== SUPPLIED MATERIAL ==
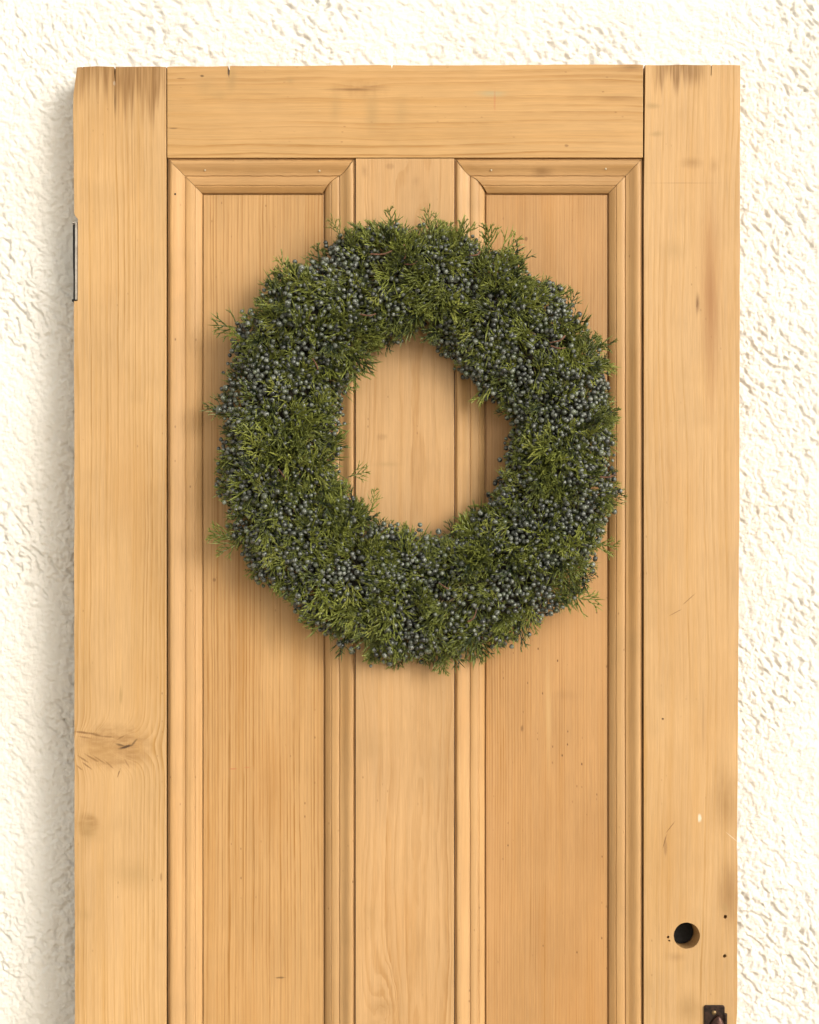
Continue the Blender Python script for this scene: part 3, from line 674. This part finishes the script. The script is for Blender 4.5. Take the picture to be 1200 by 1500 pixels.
# packed core and a few bare stems
nth, nph = 160, 18; TH_, PH_ = np.meshgrid(np.linspace(0, 2 * np.pi, nth, endpoint=False), np.linspace(0, 2 * np.pi, nph, endpoint=False), indexing='ij')
kk = .62 + .10 * perlin(TH_ * 12, PH_ * 3, 5)
p, _ = surf(TH_.ravel(), PH_.ravel(), kk.ravel()); p[:, 1] = np.minimum(p[:, 1], -.0008)
idx = np.arange(nth * nph).reshape(nth, nph); F = np.stack([idx, np.roll(idx, -1, 0), np.roll(np.roll(idx, -1, 0), -1, 1), np.roll(idx, -1, 1)], -1).reshape(-1, 4)
link("twig_core", mesh_np("twig_core", p, F), M_core, wreath)
def stem(points, r, mat, name="stem"):
    P = np.array(points, float); n = len(P); Vv, Ff = [], []
    for k in range(n):
        d = norm(P[min(n - 1, k + 1)] - P[max(0, k - 1)]); a = norm(np.cross(d, [0.2, .9, .3])); b_ = np.cross(d, a); rr = r * (1 - .35 * k / (n - 1)) * (1.1 if k % 2 else .92)
        for q in range(5): Vv.append(P[k] + (a * math.cos(q * 1.2566) + b_ * math.sin(q * 1.2566)) * rr)
    for k in range(n - 1):
        for q in range(5): Ff.append((k * 5 + q, k * 5 + (q + 1) % 5, (k + 1) * 5 + (q + 1) % 5, (k + 1) * 5 + q))
    return link(name, mesh_np(name, Vv, Ff), mat, wreath)
for (px, py, ax, ay, L, yy) in ((592, 372, 0, -22, 1, .072), (545, 385, 30, 3, 1, .070), (820, 500, -22, -12, 1, .070), (800, 515, 20, -4, 1, .070), (682, 905, 12, 16, 1, .072), (655, 858, -14, 6, 1, .070), (415, 690, 10, -16, 1, .071), (530, 470, 22, -1, 1, .070),
                                (470, 548, -8, 14, 1, .07), (870, 700, 22, 3, 1, .066), (610, 395, -18, -6, 1, .07), (700, 380, -16, -8, 1, .066)):
    n = 7; pp = []
    for k in range(n):
        t = k / (n - 1); pp.append((X(px + ax * t + 3 * math.sin(t * 3)), -yy + .006 * (t - .5)**2, Z(py - ay * t + 2 * math.sin(t * 4))))
    stem(pp, .0011, M_stem)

== EXERCISE GOAL ==
Write out the material above once more, exactly as it reads, with no pictures.

== TASK ANSWER ==
Continue the Blender Python script for this scene: part 3, from line 674. This part finishes the script. The script is for Blender 4.5. Take the picture to be 1200 by 1500 pixels.
# packed core and a few bare stems
nth, nph = 160, 18; TH_, PH_ = np.meshgrid(np.linspace(0, 2 * np.pi, nth, endpoint=False), np.linspace(0, 2 * np.pi, nph, endpoint=False), indexing='ij')
kk = .62 + .10 * perlin(TH_ * 12, PH_ * 3, 5)
p, _ = surf(TH_.ravel(), PH_.ravel(), kk.ravel()); p[:, 1] = np.minimum(p[:, 1], -.0008)
idx = np.arange(nth * nph).reshape(nth, nph); F = np.stack([idx, np.roll(idx, -1, 0), np.roll(np.roll(idx, -1, 0), -1, 1), np.roll(idx, -1, 1)], -1).reshape(-1, 4)
link("twig_core", mesh_np("twig_core", p, F), M_core, wreath)
def stem(points, r, mat, name="stem"):
    P = np.array(points, float); n = len(P); Vv, Ff = [], []
    for k in range(n):
        d = norm(P[min(n - 1, k + 1)] - P[max(0, k - 1)]); a = norm(np.cross(d, [0.2, .9, .3])); b_ = np.cross(d, a); rr = r * (1 - .35 * k / (n - 1)) * (1.1 if k % 2 else .92)
        for q in range(5): Vv.append(P[k] + (a * math.cos(q * 1.2566) + b_ * math.sin(q * 1.2566)) * rr)
    for k in range(n - 1):
        for q in range(5): Ff.append((k * 5 + q, k * 5 + (q + 1) % 5, (k + 1) * 5 + (q + 1) % 5, (k + 1) * 5 + q))
    return link(name, mesh_np(name, Vv, Ff), mat, wreath)
for (px, py, ax, ay, L, yy) in ((592, 372, 0, -22, 1, .072), (545, 385, 30, 3, 1, .070), (820, 500, -22, -12, 1, .070), (800, 515, 20, -4, 1, .070), (682, 905, 12, 16, 1, .072), (655, 858, -14, 6, 1, .070), (415, 690, 10, -16, 1, .071), (530, 470, 22, -1, 1, .070),
                                (470, 548, -8, 14, 1, .07), (870, 700, 22, 3, 1, .066), (610, 395, -18, -6, 1, .07), (700, 380, -16, -8, 1, .066)):
    n = 7; pp = []
    for k in range(n):
        t = k / (n - 1); pp.append((X(px + ax * t + 3 * math.sin(t * 3)), -yy + .006 * (t - .5)**2, Z(py - ay * t + 2 * math.sin(t * 4))))
    stem(pp, .0011, M_stem)